Tom Hunt
Main Page: Tom Hunt (Conservative - Ipswich)Department Debates - View all Tom Hunt's debates with the HM Treasury
(3 years, 6 months ago)
Commons ChamberWith the greatest respect to the hon. Member for Cambridge (Daniel Zeichner) and to what was initially my home county, I hope it is just one year that Ipswich will have a local derby against Cambridge and that very soon we will be at least a couple of divisions higher than Cambridge.
There is a huge amount to welcome in the Queen’s Speech, but I only have a short period of time to speak. It is right that we are robust in tackling illegal immigration. There is nothing compassionate about sending out a message that it is worth the risk, fuelling an evil trade in human lives and limiting the capacity of this country to help the most genuine refugees who are fleeing actual areas of conflict, not other safe European countries such as France. I welcome that, but we really do need to deliver, because—like many other Members, I imagine—my inbox is pretty full of emails from constituents who are quite angry about that.

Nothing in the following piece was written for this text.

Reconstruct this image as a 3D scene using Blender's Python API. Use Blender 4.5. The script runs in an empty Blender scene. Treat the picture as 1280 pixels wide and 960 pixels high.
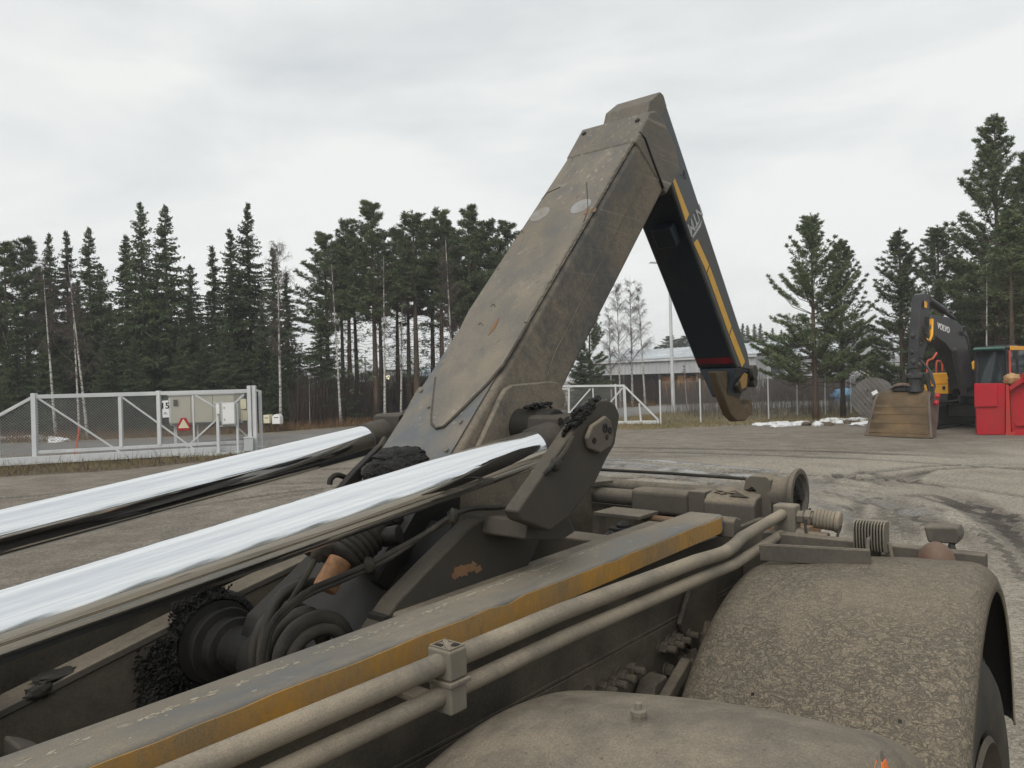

I very much welcome the Police, Crime, Sentencing and Courts Bill, which will introduce tougher sentences for some of the most serious offenders and has good stuff on protests. There is nothing that threatens peaceful protest, but it gives the police the powers they need to curb excessive protesting, which causes a huge nuisance and disrupts the lives of the law-abiding majority on far too many occasions.
There is a lot further to go on criminal justice. Many of my constituents feel that the system is not far away from being broken, and I cannot blame them, when we find out that the person responsible for killing Richard Day in Ipswich not long ago received only four years and will be let out automatically after only two years. This is an individual who punched my constituent in the neck, which led to his death, and was seen laughing over a dying man, going through his pockets and stealing his belongings. Understandably, my constituents are sickened by that, and I will take that up in the debates we have.
As for skills, we are in a great place to benefit from a freeport in Felixstowe, but I am determined that Ipswich people benefit from that freeport as much as possible. We have to have an ecosystem approach when it comes to skills and education. We need to create a framework for business, FE colleges and our university, and we need to start careers advice early, so that there is a clear sense early on that there are multiple pathways—there is an academic pathway but also a technical pathway—and that no one route is superior to any other. There needs to be that common sense of purpose.
The lifetime skills guarantee is a huge benefit and a huge plus. Ipswich will also benefit from a town deal. In Ipswich we have Spirit Yachts, which designs some of the world’s most in-demand, elegant yachts that are sold across the world, but in the past it has been people from outside the area coming to Ipswich to make them. The maritime skills funded by the town deal will make sure that it is local people who get those jobs and sell products from Ipswich—the greatest town in the country—around the world. I very much welcome this Queen’s Speech. I cannot say any more about it, but it is a good job.